> **Problem to work on**
From the first line of the data below, repeat each line exactly until you reach the line with "R = math.radians"; include that line too.

> **Information supplied**
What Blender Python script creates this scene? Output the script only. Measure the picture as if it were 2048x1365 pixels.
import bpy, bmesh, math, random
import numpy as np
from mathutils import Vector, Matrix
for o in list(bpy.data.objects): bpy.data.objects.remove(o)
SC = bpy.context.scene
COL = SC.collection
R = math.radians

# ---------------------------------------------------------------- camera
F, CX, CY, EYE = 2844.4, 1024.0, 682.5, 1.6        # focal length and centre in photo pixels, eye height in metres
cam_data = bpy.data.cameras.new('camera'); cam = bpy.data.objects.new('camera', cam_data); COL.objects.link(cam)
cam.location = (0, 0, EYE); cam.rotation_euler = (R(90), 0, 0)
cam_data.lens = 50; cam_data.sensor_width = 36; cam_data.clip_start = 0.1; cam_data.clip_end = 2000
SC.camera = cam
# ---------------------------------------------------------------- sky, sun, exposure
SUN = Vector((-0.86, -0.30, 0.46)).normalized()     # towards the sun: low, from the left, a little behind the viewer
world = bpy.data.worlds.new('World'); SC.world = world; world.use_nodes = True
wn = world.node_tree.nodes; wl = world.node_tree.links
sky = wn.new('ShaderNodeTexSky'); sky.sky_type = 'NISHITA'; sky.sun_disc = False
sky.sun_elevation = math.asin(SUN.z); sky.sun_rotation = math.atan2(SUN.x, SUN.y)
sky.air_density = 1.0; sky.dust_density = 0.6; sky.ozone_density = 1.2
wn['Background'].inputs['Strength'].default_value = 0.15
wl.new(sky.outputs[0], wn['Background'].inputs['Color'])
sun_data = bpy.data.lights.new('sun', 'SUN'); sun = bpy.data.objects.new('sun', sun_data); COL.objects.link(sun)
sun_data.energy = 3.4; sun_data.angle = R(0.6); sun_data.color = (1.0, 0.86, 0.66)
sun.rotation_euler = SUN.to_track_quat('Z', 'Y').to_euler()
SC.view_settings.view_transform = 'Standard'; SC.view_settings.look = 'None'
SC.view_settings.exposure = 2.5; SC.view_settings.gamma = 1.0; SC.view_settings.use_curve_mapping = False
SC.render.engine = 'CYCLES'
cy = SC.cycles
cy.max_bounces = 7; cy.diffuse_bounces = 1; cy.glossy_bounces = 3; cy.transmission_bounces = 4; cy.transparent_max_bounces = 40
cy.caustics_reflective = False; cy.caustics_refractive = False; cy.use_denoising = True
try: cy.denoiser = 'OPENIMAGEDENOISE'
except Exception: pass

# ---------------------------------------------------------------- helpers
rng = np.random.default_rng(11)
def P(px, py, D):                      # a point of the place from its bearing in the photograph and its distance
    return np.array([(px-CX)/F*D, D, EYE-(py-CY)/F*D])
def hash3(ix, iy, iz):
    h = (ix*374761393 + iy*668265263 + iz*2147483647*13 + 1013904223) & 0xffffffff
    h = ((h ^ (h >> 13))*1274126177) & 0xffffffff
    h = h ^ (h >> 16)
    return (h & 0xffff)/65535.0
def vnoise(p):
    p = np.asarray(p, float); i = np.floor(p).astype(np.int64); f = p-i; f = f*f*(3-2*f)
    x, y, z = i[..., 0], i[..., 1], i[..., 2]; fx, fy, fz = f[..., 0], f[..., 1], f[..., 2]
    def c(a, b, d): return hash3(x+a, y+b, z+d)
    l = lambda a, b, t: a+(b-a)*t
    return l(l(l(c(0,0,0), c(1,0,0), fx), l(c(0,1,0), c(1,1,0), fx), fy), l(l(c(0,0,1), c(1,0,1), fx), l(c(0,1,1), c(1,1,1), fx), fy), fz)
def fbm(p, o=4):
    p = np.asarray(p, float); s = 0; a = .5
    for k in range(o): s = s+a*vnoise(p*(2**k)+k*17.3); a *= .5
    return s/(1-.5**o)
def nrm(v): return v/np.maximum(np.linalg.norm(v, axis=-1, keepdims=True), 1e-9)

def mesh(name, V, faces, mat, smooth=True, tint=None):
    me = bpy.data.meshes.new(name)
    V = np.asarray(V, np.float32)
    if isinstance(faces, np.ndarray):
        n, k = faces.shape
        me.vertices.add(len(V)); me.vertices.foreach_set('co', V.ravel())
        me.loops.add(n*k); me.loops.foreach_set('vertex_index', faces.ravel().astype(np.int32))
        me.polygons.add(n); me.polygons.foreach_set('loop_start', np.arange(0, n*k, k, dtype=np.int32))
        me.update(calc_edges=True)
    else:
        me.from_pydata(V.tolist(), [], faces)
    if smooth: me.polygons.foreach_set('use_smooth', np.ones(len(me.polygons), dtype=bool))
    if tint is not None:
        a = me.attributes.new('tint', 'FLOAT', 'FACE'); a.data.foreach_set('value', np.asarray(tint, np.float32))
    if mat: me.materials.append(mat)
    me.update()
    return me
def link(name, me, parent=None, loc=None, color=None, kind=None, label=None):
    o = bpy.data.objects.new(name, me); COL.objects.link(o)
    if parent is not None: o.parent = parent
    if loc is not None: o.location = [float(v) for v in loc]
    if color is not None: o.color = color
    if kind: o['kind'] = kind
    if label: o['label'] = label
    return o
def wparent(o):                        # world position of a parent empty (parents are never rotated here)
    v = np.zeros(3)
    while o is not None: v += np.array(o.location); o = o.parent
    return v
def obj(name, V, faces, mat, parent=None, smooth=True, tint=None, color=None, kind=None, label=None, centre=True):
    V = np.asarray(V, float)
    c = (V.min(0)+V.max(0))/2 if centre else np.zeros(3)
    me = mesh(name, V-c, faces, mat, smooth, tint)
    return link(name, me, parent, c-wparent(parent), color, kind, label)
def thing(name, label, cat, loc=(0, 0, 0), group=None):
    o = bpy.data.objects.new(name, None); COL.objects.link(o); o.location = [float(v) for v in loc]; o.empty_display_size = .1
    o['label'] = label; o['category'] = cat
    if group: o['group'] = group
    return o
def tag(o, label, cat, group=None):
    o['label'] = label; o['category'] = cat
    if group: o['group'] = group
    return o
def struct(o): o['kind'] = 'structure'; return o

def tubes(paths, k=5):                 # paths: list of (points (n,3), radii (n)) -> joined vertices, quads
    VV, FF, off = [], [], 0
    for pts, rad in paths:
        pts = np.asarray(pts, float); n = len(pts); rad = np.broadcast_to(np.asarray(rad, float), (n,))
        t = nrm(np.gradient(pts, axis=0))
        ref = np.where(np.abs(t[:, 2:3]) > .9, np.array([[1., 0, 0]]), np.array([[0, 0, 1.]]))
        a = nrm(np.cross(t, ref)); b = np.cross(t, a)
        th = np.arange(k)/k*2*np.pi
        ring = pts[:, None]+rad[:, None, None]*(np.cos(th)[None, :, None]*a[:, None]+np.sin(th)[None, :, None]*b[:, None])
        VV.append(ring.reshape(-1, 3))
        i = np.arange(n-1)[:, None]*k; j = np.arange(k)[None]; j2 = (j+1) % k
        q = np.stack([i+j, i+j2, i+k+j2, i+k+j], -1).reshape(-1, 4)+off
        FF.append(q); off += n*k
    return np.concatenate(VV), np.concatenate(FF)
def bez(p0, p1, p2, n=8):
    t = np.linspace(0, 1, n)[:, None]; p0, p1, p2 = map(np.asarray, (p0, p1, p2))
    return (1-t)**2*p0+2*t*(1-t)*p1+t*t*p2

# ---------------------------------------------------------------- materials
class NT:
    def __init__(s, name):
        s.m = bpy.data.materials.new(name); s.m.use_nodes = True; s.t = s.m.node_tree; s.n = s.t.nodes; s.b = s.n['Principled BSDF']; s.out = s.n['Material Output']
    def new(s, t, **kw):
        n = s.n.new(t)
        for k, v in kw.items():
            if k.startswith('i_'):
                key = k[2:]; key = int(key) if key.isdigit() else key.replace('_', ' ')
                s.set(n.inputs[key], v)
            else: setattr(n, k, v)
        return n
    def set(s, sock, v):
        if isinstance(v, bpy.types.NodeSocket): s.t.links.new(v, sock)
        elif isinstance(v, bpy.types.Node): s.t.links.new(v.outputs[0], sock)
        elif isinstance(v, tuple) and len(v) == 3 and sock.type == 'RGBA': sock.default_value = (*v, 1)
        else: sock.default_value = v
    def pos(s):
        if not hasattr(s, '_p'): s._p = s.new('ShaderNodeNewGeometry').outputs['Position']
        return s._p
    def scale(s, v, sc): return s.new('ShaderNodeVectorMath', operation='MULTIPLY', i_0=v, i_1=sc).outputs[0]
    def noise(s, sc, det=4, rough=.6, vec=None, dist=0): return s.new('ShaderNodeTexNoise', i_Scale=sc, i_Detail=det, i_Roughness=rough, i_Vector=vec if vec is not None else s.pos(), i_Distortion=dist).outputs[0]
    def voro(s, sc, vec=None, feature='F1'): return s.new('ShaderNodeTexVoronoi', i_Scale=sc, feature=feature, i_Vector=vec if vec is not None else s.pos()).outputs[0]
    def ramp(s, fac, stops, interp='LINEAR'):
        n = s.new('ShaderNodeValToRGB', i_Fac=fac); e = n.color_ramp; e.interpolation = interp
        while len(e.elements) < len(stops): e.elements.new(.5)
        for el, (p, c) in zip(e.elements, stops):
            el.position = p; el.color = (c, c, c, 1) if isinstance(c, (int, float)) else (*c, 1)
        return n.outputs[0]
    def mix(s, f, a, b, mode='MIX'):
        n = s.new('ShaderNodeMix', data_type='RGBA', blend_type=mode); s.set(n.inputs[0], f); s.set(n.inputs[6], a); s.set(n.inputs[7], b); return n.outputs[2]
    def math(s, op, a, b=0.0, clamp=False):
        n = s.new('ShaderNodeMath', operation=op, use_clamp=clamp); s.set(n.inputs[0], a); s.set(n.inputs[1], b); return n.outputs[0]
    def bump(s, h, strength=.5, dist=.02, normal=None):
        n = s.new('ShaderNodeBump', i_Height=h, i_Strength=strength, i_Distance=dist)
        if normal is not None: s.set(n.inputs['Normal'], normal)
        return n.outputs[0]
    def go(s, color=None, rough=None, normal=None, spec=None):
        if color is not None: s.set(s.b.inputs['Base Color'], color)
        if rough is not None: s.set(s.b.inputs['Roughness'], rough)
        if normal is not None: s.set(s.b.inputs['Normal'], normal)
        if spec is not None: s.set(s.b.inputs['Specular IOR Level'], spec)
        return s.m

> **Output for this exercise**
What Blender Python script creates this scene? Output the script only. Measure the picture as if it were 2048x1365 pixels.
import bpy, bmesh, math, random
import numpy as np
from mathutils import Vector, Matrix
for o in list(bpy.data.objects): bpy.data.objects.remove(o)
SC = bpy.context.scene
COL = SC.collection
R = math.radians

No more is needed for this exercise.